Past, present and future

Forty years after the death of Rev. Martin Luther King Jr., Father Michael Pfleger sometimes isn’t sure whether it’s 2008 or 1968.

Poverty still runs rampant, 40 children were killed in gang violence on Chicago streets over the past year, the country is in the fifth year of another unpopular war and “while [King] was fighting for living wages for sanitation workers in Memphis we’re still fighting for a living wage from Wal-Mart,” said Pfleger, pastor of St. Sabina Church.

While African-Americans have indeed made progress, “the fact that Sen. [Barack] Obama had to give the speech he recently gave [on race] shows how little things have changed. After 40 years, the race issue is still with us,” the priest said.

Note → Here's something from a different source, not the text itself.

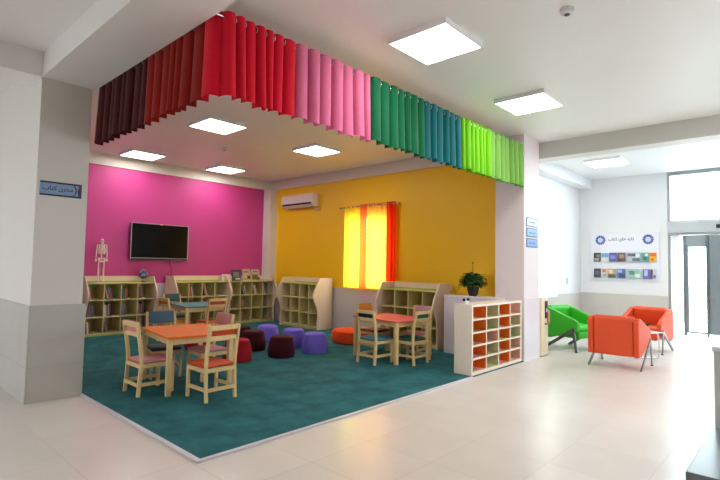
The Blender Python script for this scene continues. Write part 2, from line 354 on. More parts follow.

“His [King’s] daughter Bernice once confessed that ‘as I look around the country my father lived and died for, I sometimes wonder if it was in vain.’ You can take Dr. King’s agenda from 1968, put 2008 on it and realize we still have many of the same issues and that many of the battles we thought we won back then are still not run,” said Pfleger, who spent many of his years as a priest serving low-income African American South and West Side parishes.

Pfleger, in fact, was still a seminarian working at Precious Blood Church on West Congress (“the best training experience I ever had”), when the riots erupted after King’s assassination. He remembers “looking out the windows of my room on the third floor of the school building seeing nothing but fire and smoke. But what I really realized was the pain and agony of people and that the fire was only the outward expression.”

Riots, he said, aren’t usually started by a single incident but long periods of festering resentment that eventually explodes.

Back then, the Catholic Church was deeply involved in what Pfeger called the front-line of the social-justice movement. “You had the Jack Egans and the Dick Morrisroes. You had nuns in full habits marching in Birmingham, Selma and Montgomery. Before Jack Egan died, he often wondered out loud what ever happened to that hunger for justice,” the priest said. “I don’t know why, but it’s not the same kind of passion today.”

On the positive side, however, many of those who marched back in the 1960s probably never dreamed America would have traveled as far as fast as we have. “The fact that we have Barack Obama and a Hilary Clinton running for president says we’ve come a long way,” Pfleger said.